* BEGIN Information shown *
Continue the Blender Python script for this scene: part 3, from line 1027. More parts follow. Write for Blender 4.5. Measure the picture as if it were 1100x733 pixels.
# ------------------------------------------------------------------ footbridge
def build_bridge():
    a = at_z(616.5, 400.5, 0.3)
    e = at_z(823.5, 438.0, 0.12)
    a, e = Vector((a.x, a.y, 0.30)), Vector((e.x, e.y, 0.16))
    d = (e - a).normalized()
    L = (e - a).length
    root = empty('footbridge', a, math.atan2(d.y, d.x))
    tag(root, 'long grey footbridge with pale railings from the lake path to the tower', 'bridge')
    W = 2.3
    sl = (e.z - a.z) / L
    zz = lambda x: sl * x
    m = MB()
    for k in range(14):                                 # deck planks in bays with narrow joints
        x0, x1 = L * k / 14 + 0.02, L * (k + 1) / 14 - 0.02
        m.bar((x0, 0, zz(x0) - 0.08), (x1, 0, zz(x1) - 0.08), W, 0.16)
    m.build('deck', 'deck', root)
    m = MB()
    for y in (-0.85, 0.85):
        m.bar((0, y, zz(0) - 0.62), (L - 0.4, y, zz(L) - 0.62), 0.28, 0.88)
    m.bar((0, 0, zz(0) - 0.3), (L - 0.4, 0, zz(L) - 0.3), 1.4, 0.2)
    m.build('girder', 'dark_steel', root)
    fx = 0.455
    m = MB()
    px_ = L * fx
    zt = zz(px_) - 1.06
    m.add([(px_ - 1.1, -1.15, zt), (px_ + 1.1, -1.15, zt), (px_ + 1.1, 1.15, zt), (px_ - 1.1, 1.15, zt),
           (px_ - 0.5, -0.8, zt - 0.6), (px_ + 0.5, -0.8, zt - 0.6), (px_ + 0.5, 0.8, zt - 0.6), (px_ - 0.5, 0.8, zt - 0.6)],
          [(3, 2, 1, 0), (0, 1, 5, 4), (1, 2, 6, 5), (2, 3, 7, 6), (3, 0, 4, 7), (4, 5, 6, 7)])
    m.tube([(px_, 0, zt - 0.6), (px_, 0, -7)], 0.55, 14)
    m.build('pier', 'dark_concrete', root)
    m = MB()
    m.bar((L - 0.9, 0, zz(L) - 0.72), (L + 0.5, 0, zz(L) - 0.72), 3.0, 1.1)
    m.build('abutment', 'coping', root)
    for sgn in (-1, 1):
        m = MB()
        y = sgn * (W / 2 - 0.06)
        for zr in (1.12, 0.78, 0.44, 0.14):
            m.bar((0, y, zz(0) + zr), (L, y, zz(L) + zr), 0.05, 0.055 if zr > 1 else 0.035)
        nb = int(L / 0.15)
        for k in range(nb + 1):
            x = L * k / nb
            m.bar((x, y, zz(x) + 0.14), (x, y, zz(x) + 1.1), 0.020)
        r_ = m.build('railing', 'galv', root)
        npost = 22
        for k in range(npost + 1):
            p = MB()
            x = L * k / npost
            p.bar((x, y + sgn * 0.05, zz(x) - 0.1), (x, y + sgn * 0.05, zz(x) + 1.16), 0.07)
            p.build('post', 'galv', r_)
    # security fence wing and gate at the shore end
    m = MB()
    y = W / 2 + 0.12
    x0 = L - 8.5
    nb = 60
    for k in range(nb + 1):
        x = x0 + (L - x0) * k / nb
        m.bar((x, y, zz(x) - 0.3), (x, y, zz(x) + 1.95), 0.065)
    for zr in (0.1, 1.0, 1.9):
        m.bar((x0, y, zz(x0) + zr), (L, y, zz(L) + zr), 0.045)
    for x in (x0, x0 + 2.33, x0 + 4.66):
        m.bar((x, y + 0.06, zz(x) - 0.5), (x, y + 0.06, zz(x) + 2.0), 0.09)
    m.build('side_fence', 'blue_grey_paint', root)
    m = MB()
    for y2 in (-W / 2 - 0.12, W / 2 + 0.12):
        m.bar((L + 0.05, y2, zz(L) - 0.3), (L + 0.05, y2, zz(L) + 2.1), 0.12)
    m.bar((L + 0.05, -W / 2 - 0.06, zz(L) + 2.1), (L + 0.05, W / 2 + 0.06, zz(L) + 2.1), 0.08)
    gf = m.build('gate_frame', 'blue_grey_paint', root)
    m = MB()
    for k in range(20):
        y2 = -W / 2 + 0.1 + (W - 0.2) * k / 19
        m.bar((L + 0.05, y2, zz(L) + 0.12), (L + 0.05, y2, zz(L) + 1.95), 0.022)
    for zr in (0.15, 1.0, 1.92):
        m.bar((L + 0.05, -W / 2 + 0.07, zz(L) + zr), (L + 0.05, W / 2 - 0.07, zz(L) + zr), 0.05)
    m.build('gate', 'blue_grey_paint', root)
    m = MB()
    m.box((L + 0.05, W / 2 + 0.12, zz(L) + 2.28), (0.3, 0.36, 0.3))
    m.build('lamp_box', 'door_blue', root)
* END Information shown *
Using the data above, repeat every line exactly.

(Written response)
Continue the Blender Python script for this scene: part 3, from line 1027. More parts follow. Write for Blender 4.5. Measure the picture as if it were 1100x733 pixels.
# ------------------------------------------------------------------ footbridge
def build_bridge():
    a = at_z(616.5, 400.5, 0.3)
    e = at_z(823.5, 438.0, 0.12)
    a, e = Vector((a.x, a.y, 0.30)), Vector((e.x, e.y, 0.16))
    d = (e - a).normalized()
    L = (e - a).length
    root = empty('footbridge', a, math.atan2(d.y, d.x))
    tag(root, 'long grey footbridge with pale railings from the lake path to the tower', 'bridge')
    W = 2.3
    sl = (e.z - a.z) / L
    zz = lambda x: sl * x
    m = MB()
    for k in range(14):                                 # deck planks in bays with narrow joints
        x0, x1 = L * k / 14 + 0.02, L * (k + 1) / 14 - 0.02
        m.bar((x0, 0, zz(x0) - 0.08), (x1, 0, zz(x1) - 0.08), W, 0.16)
    m.build('deck', 'deck', root)
    m = MB()
    for y in (-0.85, 0.85):
        m.bar((0, y, zz(0) - 0.62), (L - 0.4, y, zz(L) - 0.62), 0.28, 0.88)
    m.bar((0, 0, zz(0) - 0.3), (L - 0.4, 0, zz(L) - 0.3), 1.4, 0.2)
    m.build('girder', 'dark_steel', root)
    fx = 0.455
    m = MB()
    px_ = L * fx
    zt = zz(px_) - 1.06
    m.add([(px_ - 1.1, -1.15, zt), (px_ + 1.1, -1.15, zt), (px_ + 1.1, 1.15, zt), (px_ - 1.1, 1.15, zt),
           (px_ - 0.5, -0.8, zt - 0.6), (px_ + 0.5, -0.8, zt - 0.6), (px_ + 0.5, 0.8, zt - 0.6), (px_ - 0.5, 0.8, zt - 0.6)],
          [(3, 2, 1, 0), (0, 1, 5, 4), (1, 2, 6, 5), (2, 3, 7, 6), (3, 0, 4, 7), (4, 5, 6, 7)])
    m.tube([(px_, 0, zt - 0.6), (px_, 0, -7)], 0.55, 14)
    m.build('pier', 'dark_concrete', root)
    m = MB()
    m.bar((L - 0.9, 0, zz(L) - 0.72), (L + 0.5, 0, zz(L) - 0.72), 3.0, 1.1)
    m.build('abutment', 'coping', root)
    for sgn in (-1, 1):
        m = MB()
        y = sgn * (W / 2 - 0.06)
        for zr in (1.12, 0.78, 0.44, 0.14):
            m.bar((0, y, zz(0) + zr), (L, y, zz(L) + zr), 0.05, 0.055 if zr > 1 else 0.035)
        nb = int(L / 0.15)
        for k in range(nb + 1):
            x = L * k / nb
            m.bar((x, y, zz(x) + 0.14), (x, y, zz(x) + 1.1), 0.020)
        r_ = m.build('railing', 'galv', root)
        npost = 22
        for k in range(npost + 1):
            p = MB()
            x = L * k / npost
            p.bar((x, y + sgn * 0.05, zz(x) - 0.1), (x, y + sgn * 0.05, zz(x) + 1.16), 0.07)
            p.build('post', 'galv', r_)
    # security fence wing and gate at the shore end
    m = MB()
    y = W / 2 + 0.12
    x0 = L - 8.5
    nb = 60
    for k in range(nb + 1):
        x = x0 + (L - x0) * k / nb
        m.bar((x, y, zz(x) - 0.3), (x, y, zz(x) + 1.95), 0.065)
    for zr in (0.1, 1.0, 1.9):
        m.bar((x0, y, zz(x0) + zr), (L, y, zz(L) + zr), 0.045)
    for x in (x0, x0 + 2.33, x0 + 4.66):
        m.bar((x, y + 0.06, zz(x) - 0.5), (x, y + 0.06, zz(x) + 2.0), 0.09)
    m.build('side_fence', 'blue_grey_paint', root)
    m = MB()
    for y2 in (-W / 2 - 0.12, W / 2 + 0.12):
        m.bar((L + 0.05, y2, zz(L) - 0.3), (L + 0.05, y2, zz(L) + 2.1), 0.12)
    m.bar((L + 0.05, -W / 2 - 0.06, zz(L) + 2.1), (L + 0.05, W / 2 + 0.06, zz(L) + 2.1), 0.08)
    gf = m.build('gate_frame', 'blue_grey_paint', root)
    m = MB()
    for k in range(20):
        y2 = -W / 2 + 0.1 + (W - 0.2) * k / 19
        m.bar((L + 0.05, y2, zz(L) + 0.12), (L + 0.05, y2, zz(L) + 1.95), 0.022)
    for zr in (0.15, 1.0, 1.92):
        m.bar((L + 0.05, -W / 2 + 0.07, zz(L) + zr), (L + 0.05, W / 2 - 0.07, zz(L) + zr), 0.05)
    m.build('gate', 'blue_grey_paint', root)
    m = MB()
    m.box((L + 0.05, W / 2 + 0.12, zz(L) + 2.28), (0.3, 0.36, 0.3))
    m.build('lamp_box', 'door_blue', root)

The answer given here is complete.